I cling to Philippians 4:7 in these moments, where Paul writes that the peace of God, which surpasses all understanding, will guard our hearts and minds through Christ Jesus. That verse means so much to me. I love the verbiage here... the word guard is actionable and protective. He mentions both our hearts and our minds; I think that's important. I need peace for both the heaviness in my heart and chaos in my mind. John 14:27 says the peace He gives to us is not given as the world does. This gives me rest. The world doesn't give freely or offer a kind of peace that lasts like the divine.

I pray for peace, and God is kind enough to give of Himself extravagantly. He doesn't hold back no matter how often I need it. When shame threatens to consume me, the Lord brings me to tears with His endless grace. He smiles at me and beckons me closer to Him no matter what I've done or whatever I will do in the future. The fact that I am broken is no surprise to Him.

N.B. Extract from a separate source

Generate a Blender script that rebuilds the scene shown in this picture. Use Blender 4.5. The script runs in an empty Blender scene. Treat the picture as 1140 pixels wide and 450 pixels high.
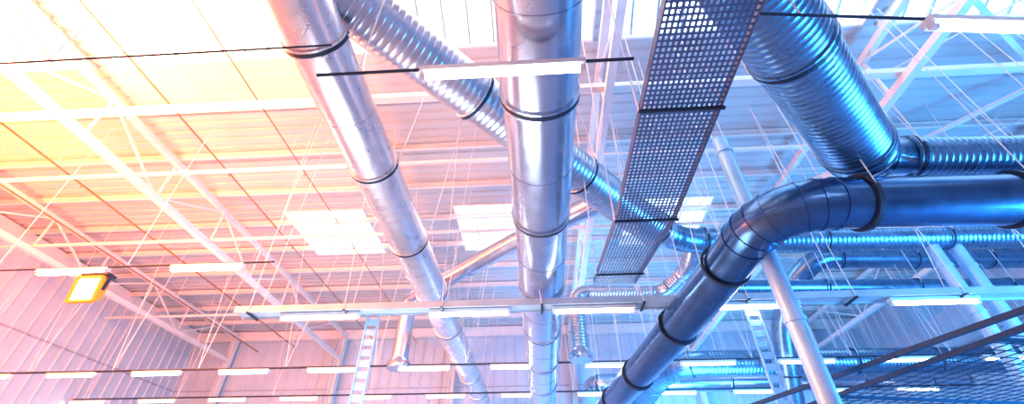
import bpy, math, random
from mathutils import Vector, Matrix
random.seed(4)
EYE=1.6
scene=bpy.context.scene
try:
    scene.view_settings.view_transform='Standard'
    scene.view_settings.look='Medium High Contrast'
except Exception: pass

# ---------------- materials ----------------
def mat(name,color,rough=.5,metal=0.0,var=.15,scale=(1,1,1),nscale=3.0,bump=0.0,emis=None,estr=0.0):
    m=bpy.data.materials.new(name);m.use_nodes=True
    nt=m.node_tree;b=nt.nodes['Principled BSDF']
    tc=nt.nodes.new('ShaderNodeTexCoord');mp=nt.nodes.new('ShaderNodeMapping')
    mp.inputs['Scale'].default_value=scale
    no=nt.nodes.new('ShaderNodeTexNoise');no.inputs['Scale'].default_value=nscale;no.inputs['Detail'].default_value=5
    nt.links.new(tc.outputs['Object'],mp.inputs['Vector']);nt.links.new(mp.outputs['Vector'],no.inputs['Vector'])
    r=nt.nodes.new('ShaderNodeValToRGB')
    r.color_ramp.elements[0].position=.3;r.color_ramp.elements[1].position=.7
    r.color_ramp.elements[0].color=tuple(c*(1-var) for c in color)+(1,)
    r.color_ramp.elements[1].color=tuple(min(1,c*(1+var)) for c in color)+(1,)
    nt.links.new(no.outputs['Fac'],r.inputs['Fac']);nt.links.new(r.outputs['Color'],b.inputs['Base Color'])
    b.inputs['Metallic'].default_value=metal
    mr=nt.nodes.new('ShaderNodeMapRange');mr.inputs['To Min'].default_value=max(.03,rough-.08);mr.inputs['To Max'].default_value=rough+.1
    nt.links.new(no.outputs['Fac'],mr.inputs['Value']);nt.links.new(mr.outputs['Result'],b.inputs['Roughness'])
    if bump:
        bp=nt.nodes.new('ShaderNodeBump');bp.inputs['Strength'].default_value=bump;bp.inputs['Distance'].default_value=.02
        nt.links.new(no.outputs['Fac'],bp.inputs['Height']);nt.links.new(bp.outputs['Normal'],b.inputs['Normal'])
    if emis:
        b.inputs['Emission Color'].default_value=tuple(emis)+(1,);b.inputs['Emission Strength'].default_value=estr
    return m
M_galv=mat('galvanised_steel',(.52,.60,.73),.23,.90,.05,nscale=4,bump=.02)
M_galvWarmlit=mat('galvanised_steel_warmlit',(.74,.70,.73),.28,.80,.05,nscale=4,bump=.02)  # paler, pinker steel; warm light of the left side put into the colour
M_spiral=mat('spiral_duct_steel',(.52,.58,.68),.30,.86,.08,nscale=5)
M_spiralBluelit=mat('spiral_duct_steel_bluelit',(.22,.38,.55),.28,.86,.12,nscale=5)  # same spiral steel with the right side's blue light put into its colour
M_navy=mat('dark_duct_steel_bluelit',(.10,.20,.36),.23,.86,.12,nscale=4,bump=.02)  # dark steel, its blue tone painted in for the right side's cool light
M_dark=mat('dark_strap',(.035,.055,.09),.5,.2,.2)
M_tray=mat('cable_tray_steel',(.11,.16,.27),.45,.3,.15)
M_traywhite=mat('lighting_trunking_paint',(.42,.5,.6),.45,.3,.1)
M_white=mat('white_painted_steel',(.80,.80,.81),.45,0,.04)
M_deck=mat('roof_deck_white',(.59,.60,.63),.5,.0,.04,scale=(.3,3,1),nscale=2)
M_wall=mat('wall_panel_white',(.54,.66,.78),.5,.0,.05,nscale=1.2)
M_brown=mat('primed_pipe_brown',(.42,.22,.13),.5,.0,.15)
M_bluepipe=mat('light_blue_pipe',(.40,.66,.88),.35,.3,.08)
M_wire=mat('steel_wire',(.85,.85,.88),.4,.1,.05)
M_floor=mat('concrete_floor',(.28,.35,.45),.5,0,.15,nscale=.8)
M_mesh=mat('mesh_guard_blue',(.008,.07,.17),.7,.0,.2)
M_tube=mat('fluorescent_glow',(.9,.9,.9),.4,emis=(.95,.98,1),estr=12)
M_flood=mat('flood_glow',(1,.6,.2),.4,emis=(1,.68,.34),estr=2.2)
M_floodrim=mat('flood_rim_orange_glow',(.8,.25,.03),.4,emis=(1,.22,.02),estr=.6)  # orange housing; emission paints the lamp's glow onto it
def pane(name,col,s):
    return mat(name,(.8,.8,.8),.5,emis=col,estr=s,var=.03)
P_warm=pane('rooflight_pane_warm',(1,.74,.50),3.2)
P_neu=pane('rooflight_pane_neutral',(1,.97,.95),2.2)
P_cool=pane('rooflight_pane_cool',(.70,.88,1),1.9)

# ---------------- mesh builder ----------------
class MB:
    def __init__(s,name): s.name=name;s.v=[];s.f=[];s.mi=[];s.sm=[];s.mats=[]
    def m(s,mt):
        if mt not in s.mats:s.mats.append(mt)
        return s.mats.index(mt)
    def add(s,vs,fs,mt,smooth=False):
        o=len(s.v);k=s.m(mt);s.v+= [tuple(v) for v in vs]
        for f in fs: s.f.append(tuple(o+i for i in f));s.mi.append(k);s.sm.append(smooth)
    def box(s,a,b,mt):
        x0,y0,z0=a;x1,y1,z1=b
        vs=[(x0,y0,z0),(x1,y0,z0),(x1,y1,z0),(x0,y1,z0),(x0,y0,z1),(x1,y0,z1),(x1,y1,z1),(x0,y1,z1)]
        s.add(vs,[(0,3,2,1),(4,5,6,7),(0,1,5,4),(1,2,6,5),(2,3,7,6),(3,0,4,7)],mt)
    def beam(s,a,b,w,h,mt):
        a=Vector(a);b=Vector(b);d=(b-a).normalized()
        up=Vector((0,0,1)) if abs(d.z)<.95 else Vector((0,1,0))
        sd=d.cross(up).normalized();u=sd.cross(d).normalized()
        vs=[]
        for p in (a,b):
            for i,j in((-1,-1),(1,-1),(1,1),(-1,1)): vs.append(p+sd*(i*w/2)+u*(j*h/2))
        s.add(vs,[(3,2,1,0),(4,5,6,7),(0,1,5,4),(1,2,6,5),(2,3,7,6),(3,0,4,7)],mt)
    def ibeam(s,a,b,w,h,mt,t=.02):
        a=Vector(a);b=Vector(b);z=Vector((0,0,1))
        s.beam(a+z*(h/2-t/2),b+z*(h/2-t/2),w,t,mt);s.beam(a-z*(h/2-t/2),b-z*(h/2-t/2),w,t,mt);s.beam(a,b,t*.7,h-2*t,mt)
    def rings(s,path,mt,seg=28,caps=True,smooth=True):
        P=[Vector(p) for p,_ in path];n=len(P)
        def tan(i):
            d=Vector((0,0,0))
            if i<n-1:
                k=i+1
                while k<n-1 and (P[k]-P[i]).length<1e-5:k+=1
                if (P[k]-P[i]).length>1e-6:d+=(P[k]-P[i]).normalized()
            if i>0:
                k=i-1
                while k>0 and (P[k]-P[i]).length<1e-5:k-=1
                if (P[i]-P[k]).length>1e-6:d+=(P[i]-P[k]).normalized()
            return d.normalized()
        t=tan(0);up=Vector((0,0,1)) if abs(t.z)<.9 else Vector((0,1,0))
        nrm=(up-t*up.dot(t)).normalized()
        vs=[]
        for i in range(n):
            t=tan(i);nrm=(nrm-t*nrm.dot(t)).normalized();bi=t.cross(nrm)
            r=path[i][1]
            for k in range(seg):
                a=2*math.pi*k/seg
                vs.append(P[i]+nrm*(math.cos(a)*r)+bi*(math.sin(a)*r))
        fs=[]
        for i in range(n-1):
            for k in range(seg):
                k2=(k+1)%seg
                fs.append((i*seg+k,i*seg+k2,(i+1)*seg+k2,(i+1)*seg+k))
        s.add(vs,fs,mt,smooth)
        if caps:
            s.add(vs[:seg],[tuple(range(seg-1,-1,-1))],mt);s.add(vs[-seg:],[tuple(range(seg))],mt)
    def rod(s,a,b,r,mt,seg=8):
        s.rings([(Vector(a),r),(Vector(b),r)],mt,seg)
    def band(s,p,d,r,mt,w=.05,e=.03):
        p=Vector(p);d=Vector(d).normalized()
        s.rings([(p-d*w/2,r),(p-d*w/2,r+e),(p+d*w/2,r+e),(p+d*w/2,r)],mt,32,False,False)
    def obj(s,loc=(0,0,0)):
        me=bpy.data.meshes.new(s.name);me.from_pydata([(x,y,z+EYE) for x,y,z in s.v],[],s.f)
        for mt in s.mats:me.materials.append(mt)
        me.polygons.foreach_set('material_index',s.mi);me.polygons.foreach_set('use_smooth',s.sm)
        me.update()
        o=bpy.data.objects.new(s.name,me);scene.collection.objects.link(o);return o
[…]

Even as I write this, a small piece of me is grateful for the anxiety I feel toward this situation and really in general. It turns me back to the arms of the Father in desperation and hope. Anxiety is not from God; and obviously I wish I could learn without experiencing the unpleasant life events, but it's humbling to know my greatest shame will be used for good. It will always be used to bring Him glory. As All Sons and Daughters writes, He takes brokenness aside and makes it beautiful.